I realize I’ve brought somethig like this up before, but this is for a different purpose and I’d love to hear what you have to say. If you dislike leaving comments, please feel free to email me. Also, feel free to do so anonymously. (Anything goes, my friends. Don’t hold back.)

Thank you in advance!

What is Feminism? Is it Dead?

I’m not sure if you’ve had the unfortunate experience of reading about the ugly display that took place on Thinking and Drinking with Lizz Winstead last week. I’m guessing that if I heard about it, everyone has.

To put it bluntly: It was a train wreck.

Nutshell: Lizz Winstead (host of “Thinking and Drinking”, previous writer for “The Daily Show”) asked Tracie Egan and Moe Tkacik to be guests on the show because “Their work on Jezebel has made them role models for young women everywhere.” (One 20-year-old blogger who was in the studio audience stated that Moe is her “Feminist Superhero.”)

Moe and Tracie are said to have arrived drunk and they proceeded to get drunker. The conversation started off with jokes about abortion and how many they’ve had. They talked about how the pull out method is the most fun way not to get pregnant. The conversation then moved on to rape. Some of the things these women said about rape had me opened-mouthed and speechless. I was in bewildered awe over the seemingly blatant ignorance.

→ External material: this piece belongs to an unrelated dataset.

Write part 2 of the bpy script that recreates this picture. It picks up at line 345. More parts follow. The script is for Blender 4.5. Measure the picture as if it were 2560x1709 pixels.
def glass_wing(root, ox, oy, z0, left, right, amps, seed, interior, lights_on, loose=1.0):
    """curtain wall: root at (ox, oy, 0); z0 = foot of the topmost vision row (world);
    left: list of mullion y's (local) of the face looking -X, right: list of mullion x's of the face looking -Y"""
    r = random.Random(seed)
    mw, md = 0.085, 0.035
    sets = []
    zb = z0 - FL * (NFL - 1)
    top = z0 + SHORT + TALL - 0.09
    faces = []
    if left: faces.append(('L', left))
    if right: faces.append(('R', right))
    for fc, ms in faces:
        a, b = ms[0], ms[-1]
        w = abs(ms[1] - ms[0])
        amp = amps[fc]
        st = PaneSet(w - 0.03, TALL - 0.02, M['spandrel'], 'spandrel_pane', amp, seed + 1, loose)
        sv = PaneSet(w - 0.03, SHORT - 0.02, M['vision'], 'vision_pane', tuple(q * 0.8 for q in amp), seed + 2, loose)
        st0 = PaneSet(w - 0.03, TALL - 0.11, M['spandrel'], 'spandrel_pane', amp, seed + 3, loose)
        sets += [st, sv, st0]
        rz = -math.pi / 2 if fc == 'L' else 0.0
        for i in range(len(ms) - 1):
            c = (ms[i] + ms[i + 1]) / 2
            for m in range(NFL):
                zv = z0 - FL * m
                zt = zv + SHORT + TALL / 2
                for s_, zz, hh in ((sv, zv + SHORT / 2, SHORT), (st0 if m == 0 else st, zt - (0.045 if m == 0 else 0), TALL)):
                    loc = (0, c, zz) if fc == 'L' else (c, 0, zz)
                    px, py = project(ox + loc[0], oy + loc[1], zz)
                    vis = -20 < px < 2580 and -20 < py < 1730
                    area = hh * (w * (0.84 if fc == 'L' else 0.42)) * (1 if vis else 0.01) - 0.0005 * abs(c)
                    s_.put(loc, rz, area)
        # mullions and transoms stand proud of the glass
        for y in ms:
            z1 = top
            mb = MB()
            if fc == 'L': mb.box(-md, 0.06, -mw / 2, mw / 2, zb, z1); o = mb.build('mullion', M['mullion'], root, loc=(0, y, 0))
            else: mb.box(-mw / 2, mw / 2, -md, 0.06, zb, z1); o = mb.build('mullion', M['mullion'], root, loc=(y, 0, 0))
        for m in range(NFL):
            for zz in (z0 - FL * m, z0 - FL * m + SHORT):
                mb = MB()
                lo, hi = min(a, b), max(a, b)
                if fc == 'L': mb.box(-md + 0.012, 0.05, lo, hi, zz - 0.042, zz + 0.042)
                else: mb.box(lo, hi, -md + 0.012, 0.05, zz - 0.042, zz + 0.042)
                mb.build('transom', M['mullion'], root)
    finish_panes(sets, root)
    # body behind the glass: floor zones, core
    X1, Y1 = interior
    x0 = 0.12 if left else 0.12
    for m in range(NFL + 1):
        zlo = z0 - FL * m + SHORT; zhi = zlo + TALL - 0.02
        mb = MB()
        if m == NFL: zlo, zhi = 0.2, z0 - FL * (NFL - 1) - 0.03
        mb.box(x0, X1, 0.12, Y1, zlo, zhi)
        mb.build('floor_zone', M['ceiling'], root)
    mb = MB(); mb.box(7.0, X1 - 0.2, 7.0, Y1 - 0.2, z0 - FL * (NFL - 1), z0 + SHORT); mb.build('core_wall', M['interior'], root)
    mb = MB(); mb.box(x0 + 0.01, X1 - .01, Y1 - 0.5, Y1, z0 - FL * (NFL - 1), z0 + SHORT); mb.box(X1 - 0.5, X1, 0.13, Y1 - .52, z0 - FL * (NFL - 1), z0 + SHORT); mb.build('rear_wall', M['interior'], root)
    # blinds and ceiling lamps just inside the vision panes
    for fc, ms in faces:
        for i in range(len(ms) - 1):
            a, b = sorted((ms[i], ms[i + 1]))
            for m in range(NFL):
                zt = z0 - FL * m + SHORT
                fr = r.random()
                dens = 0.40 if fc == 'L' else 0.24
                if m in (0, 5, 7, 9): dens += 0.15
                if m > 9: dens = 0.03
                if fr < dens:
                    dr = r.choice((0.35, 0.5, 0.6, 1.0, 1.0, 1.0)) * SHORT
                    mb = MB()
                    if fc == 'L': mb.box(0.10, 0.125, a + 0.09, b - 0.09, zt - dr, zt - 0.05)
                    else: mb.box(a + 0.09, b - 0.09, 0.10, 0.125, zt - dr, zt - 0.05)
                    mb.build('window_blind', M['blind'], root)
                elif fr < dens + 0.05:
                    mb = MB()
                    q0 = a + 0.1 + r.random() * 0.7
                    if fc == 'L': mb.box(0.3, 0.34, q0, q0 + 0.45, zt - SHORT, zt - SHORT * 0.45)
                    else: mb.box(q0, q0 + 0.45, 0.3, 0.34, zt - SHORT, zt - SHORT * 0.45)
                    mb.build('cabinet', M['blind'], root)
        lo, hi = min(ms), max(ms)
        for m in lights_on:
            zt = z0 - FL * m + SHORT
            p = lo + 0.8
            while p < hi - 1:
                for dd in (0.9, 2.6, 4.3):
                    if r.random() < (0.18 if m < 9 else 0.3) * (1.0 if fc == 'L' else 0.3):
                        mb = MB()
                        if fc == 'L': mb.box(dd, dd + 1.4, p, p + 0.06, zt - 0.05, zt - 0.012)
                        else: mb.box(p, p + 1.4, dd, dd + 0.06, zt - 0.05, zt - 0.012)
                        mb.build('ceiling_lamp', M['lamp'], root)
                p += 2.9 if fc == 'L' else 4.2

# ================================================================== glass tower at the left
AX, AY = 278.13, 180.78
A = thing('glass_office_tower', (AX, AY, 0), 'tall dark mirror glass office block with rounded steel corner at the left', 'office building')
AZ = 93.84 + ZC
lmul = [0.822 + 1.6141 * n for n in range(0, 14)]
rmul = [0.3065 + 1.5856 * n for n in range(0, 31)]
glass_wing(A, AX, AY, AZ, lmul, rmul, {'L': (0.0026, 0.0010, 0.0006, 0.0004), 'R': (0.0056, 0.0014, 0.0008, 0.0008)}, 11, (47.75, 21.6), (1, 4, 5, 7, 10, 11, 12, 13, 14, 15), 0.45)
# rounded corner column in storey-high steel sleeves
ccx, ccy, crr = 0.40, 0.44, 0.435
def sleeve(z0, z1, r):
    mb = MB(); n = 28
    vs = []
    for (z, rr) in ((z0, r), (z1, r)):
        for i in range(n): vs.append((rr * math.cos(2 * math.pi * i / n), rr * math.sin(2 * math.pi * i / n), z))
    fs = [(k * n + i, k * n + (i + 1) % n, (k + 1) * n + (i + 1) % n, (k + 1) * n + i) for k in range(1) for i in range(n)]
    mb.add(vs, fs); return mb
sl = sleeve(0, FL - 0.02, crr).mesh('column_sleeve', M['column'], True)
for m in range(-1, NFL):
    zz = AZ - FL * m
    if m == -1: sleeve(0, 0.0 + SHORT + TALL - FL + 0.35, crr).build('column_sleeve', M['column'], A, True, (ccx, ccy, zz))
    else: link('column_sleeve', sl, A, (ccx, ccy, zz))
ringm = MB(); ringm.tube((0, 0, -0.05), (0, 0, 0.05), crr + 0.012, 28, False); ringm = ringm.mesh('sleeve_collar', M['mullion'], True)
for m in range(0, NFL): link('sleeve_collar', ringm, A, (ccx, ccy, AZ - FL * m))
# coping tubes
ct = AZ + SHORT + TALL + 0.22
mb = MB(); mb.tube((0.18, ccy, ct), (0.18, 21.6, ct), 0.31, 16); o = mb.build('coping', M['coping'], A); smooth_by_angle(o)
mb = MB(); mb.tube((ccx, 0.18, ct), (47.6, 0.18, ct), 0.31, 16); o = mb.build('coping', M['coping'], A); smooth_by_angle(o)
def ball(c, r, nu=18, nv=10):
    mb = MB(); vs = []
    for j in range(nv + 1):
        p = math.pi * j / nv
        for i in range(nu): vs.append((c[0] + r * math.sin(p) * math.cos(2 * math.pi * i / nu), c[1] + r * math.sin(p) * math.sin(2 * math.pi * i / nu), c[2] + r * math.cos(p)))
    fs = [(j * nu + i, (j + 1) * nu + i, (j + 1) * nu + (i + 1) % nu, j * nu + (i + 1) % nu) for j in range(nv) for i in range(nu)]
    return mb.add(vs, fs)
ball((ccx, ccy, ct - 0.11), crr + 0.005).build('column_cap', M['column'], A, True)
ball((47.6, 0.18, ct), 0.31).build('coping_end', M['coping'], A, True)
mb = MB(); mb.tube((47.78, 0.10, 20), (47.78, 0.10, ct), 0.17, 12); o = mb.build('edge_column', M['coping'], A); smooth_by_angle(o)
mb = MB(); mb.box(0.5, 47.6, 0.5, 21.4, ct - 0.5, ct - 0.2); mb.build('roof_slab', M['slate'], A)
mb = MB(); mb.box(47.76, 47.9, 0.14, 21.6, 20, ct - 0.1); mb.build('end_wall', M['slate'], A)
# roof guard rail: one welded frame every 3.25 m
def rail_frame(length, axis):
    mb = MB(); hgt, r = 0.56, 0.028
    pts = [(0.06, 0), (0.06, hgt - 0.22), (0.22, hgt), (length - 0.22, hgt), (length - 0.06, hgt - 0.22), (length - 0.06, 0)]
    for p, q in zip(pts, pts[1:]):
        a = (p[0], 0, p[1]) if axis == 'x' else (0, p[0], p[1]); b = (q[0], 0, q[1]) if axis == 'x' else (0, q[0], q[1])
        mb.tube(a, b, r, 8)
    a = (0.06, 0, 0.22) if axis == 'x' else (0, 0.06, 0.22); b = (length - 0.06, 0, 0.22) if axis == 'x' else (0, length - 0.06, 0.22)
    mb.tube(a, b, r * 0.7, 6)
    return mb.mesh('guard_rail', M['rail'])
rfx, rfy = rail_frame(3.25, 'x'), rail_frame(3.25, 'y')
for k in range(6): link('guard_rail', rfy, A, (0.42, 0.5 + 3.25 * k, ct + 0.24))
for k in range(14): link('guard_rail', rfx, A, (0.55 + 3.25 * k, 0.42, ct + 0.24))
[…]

I am not a reader of Jezebel. I am by no means someone who can speak about their writing history or their background. I do not know their audience. After having watched the video, however, I am happy I never got to know these two women—as writers, role models, bloggers, whatever. They came off as arrogant, childish, and worst of all, irresponsible. As someone unfamiliar with Jezebel, I have been turned away entirely.

But! The whole situation has left a horrible taste in my mouth. And I am not sure why. Perhaps it’s because these two are seen as role models.

I am left asking one giant question:

When did feminism become about sexually explicit vulgarity, sleeping with a different guy every night, or boasting about the number of abortions you’ve had?

(I bet Lydia Lunch and Lung Leg are pissed off—two generations too late. Sorry, ladies! Who knew fisting might one day become a symbol of feminism?)

I fail to see how getting blasted drunk and having a lot of sex is feministic. The way they acted bugged me, sure. But I think what bugs me the most is that they are looked up to and respected. Plus, they’re probably making close to a hundred grand a year doing this, acting this way.

But my husband said, “You CAN’T change the world. There are going to be idiots. I don’t know why this bothers you so much. Let them go. But if you really want to make a difference, contact the editors and producers. If they think advertisers are going to back out, they will reprimand the writers.”

OK, so I’m not going to try and change the world or contact anyone involved because it won’t do any good. He’s right about that. That’s why I chose to avoid linking to either of the women’s sites because I’d rather not add fuel the fire. (If you want to find all the “good” stuff, they can do so by clicking the above link to Lizz Winstead’s article.) My words will mean nothing—just take up some more virtual space. I can’t ask these women how they’re feminists. I’m a teeny tiny voice in a sea of millions. (Plus, I am sort of a pussy when it comes to online fighting.) But I do want to ask one parting question:

What is Feminism? Is it Dead?

Because I think it’s dead. And I think a hideous intruder has risen in its place.